>> START

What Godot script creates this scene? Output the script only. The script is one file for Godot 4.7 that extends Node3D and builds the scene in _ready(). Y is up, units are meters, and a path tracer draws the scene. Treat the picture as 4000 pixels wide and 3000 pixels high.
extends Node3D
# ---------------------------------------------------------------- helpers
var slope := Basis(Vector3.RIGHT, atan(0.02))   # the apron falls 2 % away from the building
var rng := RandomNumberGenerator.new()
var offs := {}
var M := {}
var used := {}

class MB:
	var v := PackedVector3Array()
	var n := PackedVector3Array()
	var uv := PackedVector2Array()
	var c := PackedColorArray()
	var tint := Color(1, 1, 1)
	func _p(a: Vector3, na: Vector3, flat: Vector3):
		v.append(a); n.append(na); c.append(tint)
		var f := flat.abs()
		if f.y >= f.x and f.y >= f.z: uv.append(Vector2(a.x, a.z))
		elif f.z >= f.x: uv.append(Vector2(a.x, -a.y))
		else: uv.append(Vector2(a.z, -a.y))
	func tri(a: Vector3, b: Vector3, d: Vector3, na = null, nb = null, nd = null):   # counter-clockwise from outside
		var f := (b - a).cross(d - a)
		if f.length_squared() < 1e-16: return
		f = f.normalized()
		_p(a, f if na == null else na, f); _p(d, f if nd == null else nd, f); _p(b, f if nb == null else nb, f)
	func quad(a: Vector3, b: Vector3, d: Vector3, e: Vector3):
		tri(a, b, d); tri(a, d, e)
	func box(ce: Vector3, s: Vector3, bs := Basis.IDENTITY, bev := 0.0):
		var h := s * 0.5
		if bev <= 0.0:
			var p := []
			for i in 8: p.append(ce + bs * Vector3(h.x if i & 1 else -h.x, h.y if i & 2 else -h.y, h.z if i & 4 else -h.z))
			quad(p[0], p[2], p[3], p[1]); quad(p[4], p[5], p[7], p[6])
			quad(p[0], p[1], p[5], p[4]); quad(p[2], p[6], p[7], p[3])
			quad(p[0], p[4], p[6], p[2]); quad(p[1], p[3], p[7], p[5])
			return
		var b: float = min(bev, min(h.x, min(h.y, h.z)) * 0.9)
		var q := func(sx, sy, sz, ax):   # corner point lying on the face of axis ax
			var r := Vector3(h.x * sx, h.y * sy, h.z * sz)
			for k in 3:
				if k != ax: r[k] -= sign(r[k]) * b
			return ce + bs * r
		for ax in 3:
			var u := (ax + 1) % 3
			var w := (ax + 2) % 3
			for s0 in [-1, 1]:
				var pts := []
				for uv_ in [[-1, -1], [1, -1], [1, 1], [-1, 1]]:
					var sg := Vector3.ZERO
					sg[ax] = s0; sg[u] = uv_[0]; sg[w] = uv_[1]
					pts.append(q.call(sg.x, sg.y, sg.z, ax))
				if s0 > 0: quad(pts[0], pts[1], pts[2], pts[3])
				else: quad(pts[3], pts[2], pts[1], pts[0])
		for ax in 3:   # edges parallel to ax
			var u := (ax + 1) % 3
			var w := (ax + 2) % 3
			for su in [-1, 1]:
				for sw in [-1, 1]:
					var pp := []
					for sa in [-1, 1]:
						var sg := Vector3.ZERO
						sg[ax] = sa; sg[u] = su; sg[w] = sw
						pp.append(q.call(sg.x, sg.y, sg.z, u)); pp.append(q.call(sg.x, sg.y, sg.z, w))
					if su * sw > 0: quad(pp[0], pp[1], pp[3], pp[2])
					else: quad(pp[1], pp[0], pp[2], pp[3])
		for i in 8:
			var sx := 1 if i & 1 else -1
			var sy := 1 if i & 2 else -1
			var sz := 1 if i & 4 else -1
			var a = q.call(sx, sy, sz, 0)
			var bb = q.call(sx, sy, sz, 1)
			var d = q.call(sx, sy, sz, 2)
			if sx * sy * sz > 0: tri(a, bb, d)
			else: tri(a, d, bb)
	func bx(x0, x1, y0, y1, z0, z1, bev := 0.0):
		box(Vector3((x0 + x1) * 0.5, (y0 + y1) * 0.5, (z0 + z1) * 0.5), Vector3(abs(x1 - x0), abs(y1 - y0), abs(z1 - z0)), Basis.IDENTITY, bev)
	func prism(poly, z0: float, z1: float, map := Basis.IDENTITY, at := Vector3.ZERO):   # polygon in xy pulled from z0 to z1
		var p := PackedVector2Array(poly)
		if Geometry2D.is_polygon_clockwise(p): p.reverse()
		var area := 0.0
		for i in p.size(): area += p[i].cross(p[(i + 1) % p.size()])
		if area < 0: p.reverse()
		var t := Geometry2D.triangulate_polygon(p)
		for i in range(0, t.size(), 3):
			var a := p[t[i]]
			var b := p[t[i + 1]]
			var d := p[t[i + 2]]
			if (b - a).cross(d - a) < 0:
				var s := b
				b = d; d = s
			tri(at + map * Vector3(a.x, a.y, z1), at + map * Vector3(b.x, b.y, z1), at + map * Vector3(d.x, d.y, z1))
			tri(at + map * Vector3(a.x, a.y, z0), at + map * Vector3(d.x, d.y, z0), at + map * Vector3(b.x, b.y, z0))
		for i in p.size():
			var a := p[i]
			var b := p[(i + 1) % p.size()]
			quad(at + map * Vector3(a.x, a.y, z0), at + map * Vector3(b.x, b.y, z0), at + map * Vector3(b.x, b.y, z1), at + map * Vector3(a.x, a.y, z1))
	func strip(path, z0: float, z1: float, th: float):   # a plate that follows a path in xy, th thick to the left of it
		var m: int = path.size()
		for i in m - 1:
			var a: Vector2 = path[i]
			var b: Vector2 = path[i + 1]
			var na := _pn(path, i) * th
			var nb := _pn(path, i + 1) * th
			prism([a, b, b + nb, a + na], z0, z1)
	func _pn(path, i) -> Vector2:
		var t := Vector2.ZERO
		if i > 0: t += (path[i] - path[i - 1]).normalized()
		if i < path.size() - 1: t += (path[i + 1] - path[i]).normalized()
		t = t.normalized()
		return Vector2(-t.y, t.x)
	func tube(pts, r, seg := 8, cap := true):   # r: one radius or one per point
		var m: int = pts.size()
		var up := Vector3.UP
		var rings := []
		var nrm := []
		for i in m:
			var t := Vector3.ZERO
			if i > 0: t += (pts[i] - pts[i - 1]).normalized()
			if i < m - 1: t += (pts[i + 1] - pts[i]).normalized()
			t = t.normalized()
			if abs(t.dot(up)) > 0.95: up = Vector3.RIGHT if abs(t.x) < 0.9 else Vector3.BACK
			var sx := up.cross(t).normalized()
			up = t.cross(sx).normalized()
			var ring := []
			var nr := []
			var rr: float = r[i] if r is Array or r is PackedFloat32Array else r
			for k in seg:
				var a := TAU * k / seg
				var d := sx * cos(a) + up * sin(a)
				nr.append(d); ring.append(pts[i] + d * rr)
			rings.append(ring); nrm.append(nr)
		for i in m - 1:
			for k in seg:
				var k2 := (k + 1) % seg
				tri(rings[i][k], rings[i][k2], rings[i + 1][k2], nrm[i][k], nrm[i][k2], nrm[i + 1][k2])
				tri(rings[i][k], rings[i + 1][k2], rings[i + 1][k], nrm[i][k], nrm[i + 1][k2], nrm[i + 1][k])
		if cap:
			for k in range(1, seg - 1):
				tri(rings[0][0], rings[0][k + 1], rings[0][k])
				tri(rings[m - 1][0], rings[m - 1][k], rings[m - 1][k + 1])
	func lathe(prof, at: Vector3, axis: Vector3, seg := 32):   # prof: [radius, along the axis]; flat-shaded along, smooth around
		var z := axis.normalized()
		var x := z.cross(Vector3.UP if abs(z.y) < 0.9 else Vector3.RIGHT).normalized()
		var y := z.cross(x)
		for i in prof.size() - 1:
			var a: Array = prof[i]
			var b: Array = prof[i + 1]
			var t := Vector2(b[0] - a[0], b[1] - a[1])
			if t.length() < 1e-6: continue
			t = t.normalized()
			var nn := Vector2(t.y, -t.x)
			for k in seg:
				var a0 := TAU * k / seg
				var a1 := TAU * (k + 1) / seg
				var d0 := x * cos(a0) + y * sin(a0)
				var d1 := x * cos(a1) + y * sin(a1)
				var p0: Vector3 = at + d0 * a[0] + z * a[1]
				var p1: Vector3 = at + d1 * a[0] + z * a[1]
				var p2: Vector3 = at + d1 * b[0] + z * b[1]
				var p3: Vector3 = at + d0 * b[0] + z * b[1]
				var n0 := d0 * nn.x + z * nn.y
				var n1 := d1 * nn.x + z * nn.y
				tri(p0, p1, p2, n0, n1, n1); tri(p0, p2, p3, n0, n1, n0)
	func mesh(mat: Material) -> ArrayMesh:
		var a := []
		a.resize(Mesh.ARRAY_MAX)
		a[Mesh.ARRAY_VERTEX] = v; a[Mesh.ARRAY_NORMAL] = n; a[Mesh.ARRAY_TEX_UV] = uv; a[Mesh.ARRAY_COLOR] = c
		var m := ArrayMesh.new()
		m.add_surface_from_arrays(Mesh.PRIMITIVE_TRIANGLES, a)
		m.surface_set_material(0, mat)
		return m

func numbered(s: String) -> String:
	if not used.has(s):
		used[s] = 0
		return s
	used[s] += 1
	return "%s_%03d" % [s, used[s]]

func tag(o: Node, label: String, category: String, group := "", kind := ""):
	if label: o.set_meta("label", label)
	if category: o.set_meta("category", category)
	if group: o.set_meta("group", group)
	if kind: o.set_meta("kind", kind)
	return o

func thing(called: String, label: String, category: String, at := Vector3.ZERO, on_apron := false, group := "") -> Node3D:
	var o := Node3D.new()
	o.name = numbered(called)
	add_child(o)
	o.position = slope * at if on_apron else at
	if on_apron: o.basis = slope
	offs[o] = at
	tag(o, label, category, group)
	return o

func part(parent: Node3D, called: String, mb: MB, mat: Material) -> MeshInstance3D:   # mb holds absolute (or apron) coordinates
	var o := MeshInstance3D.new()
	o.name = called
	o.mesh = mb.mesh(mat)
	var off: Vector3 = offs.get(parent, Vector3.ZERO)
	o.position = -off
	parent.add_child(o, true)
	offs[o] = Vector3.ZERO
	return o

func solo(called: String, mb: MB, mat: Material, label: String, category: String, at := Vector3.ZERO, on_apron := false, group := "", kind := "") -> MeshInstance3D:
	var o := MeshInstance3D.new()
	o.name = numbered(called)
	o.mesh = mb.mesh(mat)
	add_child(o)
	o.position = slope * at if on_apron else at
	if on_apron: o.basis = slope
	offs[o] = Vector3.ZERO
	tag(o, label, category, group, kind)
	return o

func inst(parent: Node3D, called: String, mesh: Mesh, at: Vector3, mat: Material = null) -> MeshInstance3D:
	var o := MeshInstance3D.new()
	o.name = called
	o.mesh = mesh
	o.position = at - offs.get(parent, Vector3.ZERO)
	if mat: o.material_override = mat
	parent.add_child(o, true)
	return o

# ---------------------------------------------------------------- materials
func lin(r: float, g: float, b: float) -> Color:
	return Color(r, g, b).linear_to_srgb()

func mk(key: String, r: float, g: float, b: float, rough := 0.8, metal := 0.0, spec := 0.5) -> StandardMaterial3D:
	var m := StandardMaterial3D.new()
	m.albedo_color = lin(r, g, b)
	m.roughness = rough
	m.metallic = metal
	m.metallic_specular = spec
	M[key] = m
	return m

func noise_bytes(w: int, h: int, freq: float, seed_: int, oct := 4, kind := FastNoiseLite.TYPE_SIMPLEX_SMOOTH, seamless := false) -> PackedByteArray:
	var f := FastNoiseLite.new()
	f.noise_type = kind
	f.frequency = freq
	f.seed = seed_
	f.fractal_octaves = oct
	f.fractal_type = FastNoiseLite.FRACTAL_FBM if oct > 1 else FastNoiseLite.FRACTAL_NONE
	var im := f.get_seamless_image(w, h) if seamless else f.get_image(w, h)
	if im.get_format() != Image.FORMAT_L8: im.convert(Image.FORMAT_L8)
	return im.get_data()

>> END

_Task instructions_. Gather each line that holds "extends".

_The answer_.
What Godot script creates this scene? Output the script only. The script is one file for Godot 4.7 that extends Node3D and builds the scene in _ready(). Y is up, units are meters, and a path tracer draws the scene. Treat the picture as 4000 pixels wide and 3000 pixels high.
extends Node3D